> [The task]: Every line from the first one to the line containing "t = thing('rail_clamp','grey" should be echoed exactly; leave out the rest.

> [Supplied data]:

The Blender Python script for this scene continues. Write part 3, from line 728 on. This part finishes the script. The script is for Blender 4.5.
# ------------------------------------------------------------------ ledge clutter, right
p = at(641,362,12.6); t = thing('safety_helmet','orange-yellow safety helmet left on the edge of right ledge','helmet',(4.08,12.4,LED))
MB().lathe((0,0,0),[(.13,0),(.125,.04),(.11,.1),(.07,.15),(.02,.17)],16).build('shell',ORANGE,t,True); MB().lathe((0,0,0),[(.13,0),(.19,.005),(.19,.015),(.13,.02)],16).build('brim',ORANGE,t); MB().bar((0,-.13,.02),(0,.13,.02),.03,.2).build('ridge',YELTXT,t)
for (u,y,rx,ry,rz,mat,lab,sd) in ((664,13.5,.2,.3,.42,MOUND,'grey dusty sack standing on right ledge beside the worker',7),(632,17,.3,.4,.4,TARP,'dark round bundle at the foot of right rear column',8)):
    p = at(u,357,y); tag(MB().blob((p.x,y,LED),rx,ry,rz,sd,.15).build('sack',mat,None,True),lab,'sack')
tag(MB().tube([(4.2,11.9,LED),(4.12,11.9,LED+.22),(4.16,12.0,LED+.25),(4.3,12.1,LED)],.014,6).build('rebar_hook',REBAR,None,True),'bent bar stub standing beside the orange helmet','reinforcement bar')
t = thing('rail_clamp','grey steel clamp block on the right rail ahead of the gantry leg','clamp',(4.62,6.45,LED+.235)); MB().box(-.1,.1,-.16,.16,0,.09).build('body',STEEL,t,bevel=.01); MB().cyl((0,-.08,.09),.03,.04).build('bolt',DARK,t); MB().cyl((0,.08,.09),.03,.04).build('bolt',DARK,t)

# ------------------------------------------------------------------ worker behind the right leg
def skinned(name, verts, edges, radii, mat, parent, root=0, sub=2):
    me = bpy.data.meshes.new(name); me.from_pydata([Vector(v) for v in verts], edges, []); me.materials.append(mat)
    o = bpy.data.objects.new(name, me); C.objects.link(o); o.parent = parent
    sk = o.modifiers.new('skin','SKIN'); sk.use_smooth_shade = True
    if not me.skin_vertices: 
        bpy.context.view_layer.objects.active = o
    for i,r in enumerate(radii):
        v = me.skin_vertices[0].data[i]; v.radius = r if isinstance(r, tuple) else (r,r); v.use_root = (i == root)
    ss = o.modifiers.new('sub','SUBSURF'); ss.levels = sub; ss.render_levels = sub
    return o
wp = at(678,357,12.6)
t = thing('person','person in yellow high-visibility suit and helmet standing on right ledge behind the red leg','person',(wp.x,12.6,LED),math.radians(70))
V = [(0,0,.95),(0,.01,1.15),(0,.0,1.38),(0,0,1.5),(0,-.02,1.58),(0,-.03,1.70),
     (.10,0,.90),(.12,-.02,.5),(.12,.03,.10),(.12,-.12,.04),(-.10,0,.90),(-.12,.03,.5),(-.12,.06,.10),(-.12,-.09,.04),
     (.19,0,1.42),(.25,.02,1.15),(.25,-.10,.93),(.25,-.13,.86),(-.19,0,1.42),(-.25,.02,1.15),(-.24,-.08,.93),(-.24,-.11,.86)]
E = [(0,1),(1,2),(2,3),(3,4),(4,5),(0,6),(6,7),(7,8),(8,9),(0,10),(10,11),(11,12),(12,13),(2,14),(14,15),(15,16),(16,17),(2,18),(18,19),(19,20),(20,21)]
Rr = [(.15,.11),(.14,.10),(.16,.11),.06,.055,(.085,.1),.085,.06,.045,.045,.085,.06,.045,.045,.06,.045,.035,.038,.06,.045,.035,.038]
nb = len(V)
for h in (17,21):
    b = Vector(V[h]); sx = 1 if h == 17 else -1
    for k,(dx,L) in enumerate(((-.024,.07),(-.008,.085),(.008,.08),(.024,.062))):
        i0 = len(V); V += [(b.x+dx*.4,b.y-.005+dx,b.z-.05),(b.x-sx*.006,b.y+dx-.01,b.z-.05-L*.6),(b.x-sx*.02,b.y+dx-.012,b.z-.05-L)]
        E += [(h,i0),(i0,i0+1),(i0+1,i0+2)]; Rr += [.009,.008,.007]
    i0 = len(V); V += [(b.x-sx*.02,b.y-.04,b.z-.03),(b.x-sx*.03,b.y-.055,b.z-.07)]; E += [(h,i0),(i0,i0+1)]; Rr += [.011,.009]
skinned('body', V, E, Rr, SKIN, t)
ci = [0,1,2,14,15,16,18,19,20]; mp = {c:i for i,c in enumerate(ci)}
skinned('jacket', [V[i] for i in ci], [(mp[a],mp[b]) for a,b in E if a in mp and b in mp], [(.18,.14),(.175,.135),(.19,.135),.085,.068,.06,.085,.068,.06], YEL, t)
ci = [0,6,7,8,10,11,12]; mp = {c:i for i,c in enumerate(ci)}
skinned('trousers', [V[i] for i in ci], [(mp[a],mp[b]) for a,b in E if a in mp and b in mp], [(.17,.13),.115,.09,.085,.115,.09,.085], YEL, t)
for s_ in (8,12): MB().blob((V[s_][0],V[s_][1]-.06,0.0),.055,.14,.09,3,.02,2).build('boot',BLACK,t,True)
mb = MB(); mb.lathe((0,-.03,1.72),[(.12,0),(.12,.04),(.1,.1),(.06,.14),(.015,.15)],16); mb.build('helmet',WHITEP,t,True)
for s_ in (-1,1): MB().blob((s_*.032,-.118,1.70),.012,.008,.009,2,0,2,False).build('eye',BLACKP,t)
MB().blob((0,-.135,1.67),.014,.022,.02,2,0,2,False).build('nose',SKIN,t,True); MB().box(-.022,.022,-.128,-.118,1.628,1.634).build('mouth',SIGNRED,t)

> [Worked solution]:
The Blender Python script for this scene continues. Write part 3, from line 728 on. This part finishes the script. The script is for Blender 4.5.
# ------------------------------------------------------------------ ledge clutter, right
p = at(641,362,12.6); t = thing('safety_helmet','orange-yellow safety helmet left on the edge of right ledge','helmet',(4.08,12.4,LED))
MB().lathe((0,0,0),[(.13,0),(.125,.04),(.11,.1),(.07,.15),(.02,.17)],16).build('shell',ORANGE,t,True); MB().lathe((0,0,0),[(.13,0),(.19,.005),(.19,.015),(.13,.02)],16).build('brim',ORANGE,t); MB().bar((0,-.13,.02),(0,.13,.02),.03,.2).build('ridge',YELTXT,t)
for (u,y,rx,ry,rz,mat,lab,sd) in ((664,13.5,.2,.3,.42,MOUND,'grey dusty sack standing on right ledge beside the worker',7),(632,17,.3,.4,.4,TARP,'dark round bundle at the foot of right rear column',8)):
    p = at(u,357,y); tag(MB().blob((p.x,y,LED),rx,ry,rz,sd,.15).build('sack',mat,None,True),lab,'sack')
tag(MB().tube([(4.2,11.9,LED),(4.12,11.9,LED+.22),(4.16,12.0,LED+.25),(4.3,12.1,LED)],.014,6).build('rebar_hook',REBAR,None,True),'bent bar stub standing beside the orange helmet','reinforcement bar')
t = thing('rail_clamp','grey steel clamp block on the right rail ahead of the gantry leg','clamp',(4.62,6.45,LED+.235)); MB().box(-.1,.1,-.16,.16,0,.09).build('body',STEEL,t,bevel=.01); MB().cyl((0,-.08,.09),.03,.04).build('bolt',DARK,t); MB().cyl((0,.08,.09),.03,.04).build('bolt',DARK,t)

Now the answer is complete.